New recruits did not have to serve as regulars in uniform first
Published - 31/05/2017 By - Ian Weinfass - Police Oracle

A group of 20 former special constables are starting as detectives in Met boroughs this week.

The investigators have never served as regulars in uniform but have been drafted-in through what was a test of the Met’s new direct entry detective pathway.

The force has now launched a scheme to bring in graduates directly into the same roles.

Just 20 have been recruited, despite a spokesman telling in January they hoped 50 new detectives would be taken on via the process.

A former receptionist, student and Marks & Spencer manager are among those who have started.

Detective Chief Superintendent Stephen Clayman told “We've got a class of 20.

“In recruitment terms that's pretty good because they've gone through external recruitment, and they've done a couple of extra bits - a situation test and an extra question or two on their interview and they've done the NIE [national investigators’ exam] of course.”

But he acknowledged there was a higher than expected drop-out rate.

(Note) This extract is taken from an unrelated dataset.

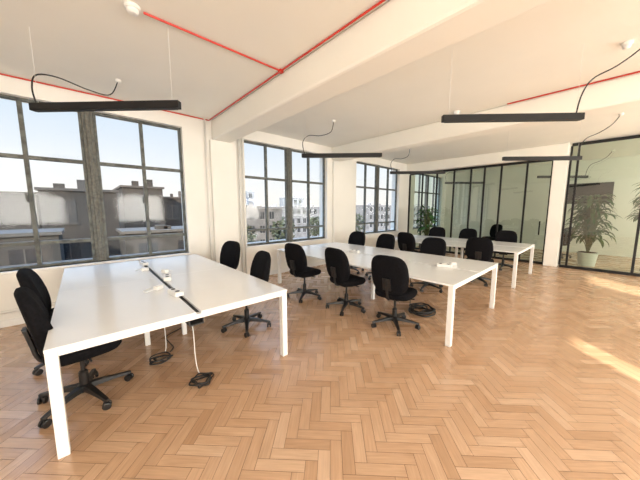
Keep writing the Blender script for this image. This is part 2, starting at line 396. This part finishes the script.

“The NIE was the biggest one, we lost quite a few at the NIE, that was about 45 per cent. More if you count those who didn’t even turn up.”

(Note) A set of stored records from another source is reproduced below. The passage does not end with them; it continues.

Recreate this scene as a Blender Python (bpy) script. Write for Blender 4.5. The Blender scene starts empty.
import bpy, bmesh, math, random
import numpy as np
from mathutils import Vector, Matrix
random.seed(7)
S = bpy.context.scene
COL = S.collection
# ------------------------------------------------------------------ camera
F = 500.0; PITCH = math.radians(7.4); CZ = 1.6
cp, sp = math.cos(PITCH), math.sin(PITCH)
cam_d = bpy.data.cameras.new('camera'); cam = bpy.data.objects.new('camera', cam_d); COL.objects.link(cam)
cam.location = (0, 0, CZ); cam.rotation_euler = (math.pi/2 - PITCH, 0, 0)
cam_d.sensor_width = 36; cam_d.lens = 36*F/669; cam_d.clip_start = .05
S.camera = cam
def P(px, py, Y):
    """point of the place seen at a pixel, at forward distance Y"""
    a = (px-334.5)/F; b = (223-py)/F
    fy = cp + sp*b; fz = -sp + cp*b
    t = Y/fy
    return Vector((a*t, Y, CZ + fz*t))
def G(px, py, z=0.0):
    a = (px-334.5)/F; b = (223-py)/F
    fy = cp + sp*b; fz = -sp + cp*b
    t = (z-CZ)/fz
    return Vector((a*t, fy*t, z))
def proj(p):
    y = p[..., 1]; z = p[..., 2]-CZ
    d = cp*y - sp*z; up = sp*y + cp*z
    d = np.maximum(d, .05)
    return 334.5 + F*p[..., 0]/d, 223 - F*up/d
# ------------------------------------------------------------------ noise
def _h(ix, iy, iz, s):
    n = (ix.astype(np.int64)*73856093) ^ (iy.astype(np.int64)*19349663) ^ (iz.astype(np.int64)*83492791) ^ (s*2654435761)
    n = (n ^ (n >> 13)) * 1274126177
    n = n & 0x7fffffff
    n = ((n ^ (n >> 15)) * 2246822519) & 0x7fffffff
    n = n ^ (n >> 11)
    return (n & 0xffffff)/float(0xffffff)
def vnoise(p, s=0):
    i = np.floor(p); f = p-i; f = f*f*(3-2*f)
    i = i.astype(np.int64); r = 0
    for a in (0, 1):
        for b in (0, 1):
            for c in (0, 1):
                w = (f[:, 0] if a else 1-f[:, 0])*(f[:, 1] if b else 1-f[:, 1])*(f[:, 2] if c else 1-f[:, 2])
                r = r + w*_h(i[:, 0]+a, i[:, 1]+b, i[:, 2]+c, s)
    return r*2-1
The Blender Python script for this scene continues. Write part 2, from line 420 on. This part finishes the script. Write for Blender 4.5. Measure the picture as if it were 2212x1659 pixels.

As a result of this, in the new direct entry recruitment process the exam will be taken after six months rather than at the start of the job. The DCs will do foundation training, coach patrol and PIP 1 investigation learning before taking the test.

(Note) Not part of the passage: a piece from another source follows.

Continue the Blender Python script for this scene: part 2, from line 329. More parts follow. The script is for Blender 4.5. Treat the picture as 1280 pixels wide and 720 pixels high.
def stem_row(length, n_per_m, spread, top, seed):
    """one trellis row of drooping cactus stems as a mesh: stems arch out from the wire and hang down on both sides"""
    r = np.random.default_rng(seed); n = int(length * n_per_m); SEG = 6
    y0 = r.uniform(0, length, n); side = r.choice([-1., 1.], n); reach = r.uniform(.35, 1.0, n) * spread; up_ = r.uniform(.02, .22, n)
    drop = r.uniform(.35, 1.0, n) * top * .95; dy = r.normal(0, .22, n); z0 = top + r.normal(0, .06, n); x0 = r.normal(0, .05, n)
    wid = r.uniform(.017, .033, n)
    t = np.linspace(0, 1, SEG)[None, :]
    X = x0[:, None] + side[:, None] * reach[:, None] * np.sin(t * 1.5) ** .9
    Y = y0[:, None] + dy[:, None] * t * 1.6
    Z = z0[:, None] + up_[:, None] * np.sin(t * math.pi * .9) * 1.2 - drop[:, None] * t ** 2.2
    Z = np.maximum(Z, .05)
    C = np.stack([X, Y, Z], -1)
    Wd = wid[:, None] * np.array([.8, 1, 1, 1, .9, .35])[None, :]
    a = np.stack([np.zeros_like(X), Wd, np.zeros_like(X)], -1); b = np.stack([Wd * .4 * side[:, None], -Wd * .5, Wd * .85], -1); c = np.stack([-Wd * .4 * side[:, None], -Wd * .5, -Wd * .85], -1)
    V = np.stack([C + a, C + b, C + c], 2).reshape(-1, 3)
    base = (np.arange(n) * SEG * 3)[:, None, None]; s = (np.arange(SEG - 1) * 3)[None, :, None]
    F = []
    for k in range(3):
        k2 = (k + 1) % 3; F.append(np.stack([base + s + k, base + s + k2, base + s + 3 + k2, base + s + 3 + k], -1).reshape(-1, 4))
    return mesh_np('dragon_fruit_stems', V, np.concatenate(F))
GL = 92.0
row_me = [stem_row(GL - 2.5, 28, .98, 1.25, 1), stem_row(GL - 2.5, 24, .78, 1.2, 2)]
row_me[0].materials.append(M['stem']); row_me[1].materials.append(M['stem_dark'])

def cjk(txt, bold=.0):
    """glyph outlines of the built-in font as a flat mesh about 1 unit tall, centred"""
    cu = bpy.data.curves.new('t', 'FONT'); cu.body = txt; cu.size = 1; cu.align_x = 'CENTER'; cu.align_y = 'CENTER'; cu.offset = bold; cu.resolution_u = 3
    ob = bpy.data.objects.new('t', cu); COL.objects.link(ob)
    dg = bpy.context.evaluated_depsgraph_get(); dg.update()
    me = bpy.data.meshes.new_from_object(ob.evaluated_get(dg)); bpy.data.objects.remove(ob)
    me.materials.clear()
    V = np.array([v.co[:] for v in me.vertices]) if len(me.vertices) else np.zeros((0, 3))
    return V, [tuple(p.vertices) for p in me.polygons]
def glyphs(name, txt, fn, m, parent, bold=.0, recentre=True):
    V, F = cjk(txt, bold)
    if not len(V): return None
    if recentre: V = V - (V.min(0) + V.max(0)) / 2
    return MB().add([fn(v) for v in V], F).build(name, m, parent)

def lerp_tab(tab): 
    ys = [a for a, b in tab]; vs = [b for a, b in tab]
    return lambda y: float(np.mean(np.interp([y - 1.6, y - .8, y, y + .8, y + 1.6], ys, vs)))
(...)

“This is what the NCA does and it has an over 85 per cent pass rate," he added.

Det Chief Supt Clayman also pointed out: “They have two goes to pass this. If PCs fail, they're still PCs. Anyone going on this pathway knows they have to pass this exam to remain in the programme - so it's a pretty big deal."

The ex-specials, who the senior officer describes as a “good bunch”, will now train until November to prepare them for life as fully-fledged borough detectives.

Asked if those who had been unsuccessful were continuing to serve in a voluntary capacity or if they might have become discouraged by being rejected in the process, the officer said: “I don't know the answer. They're still specials as far as I know, they have the opportunity to apply to this [new] programme if they wish, some of them took the decision to go on the PC pathway anyway.”

He said the programme is still being evaluated and such concerns may be heard later on.

The special constable to detective constable-specific recruitment programme will not be run again, he added, but said police staff and volunteer officers are eligible for the new public-facing direct entry DC programme.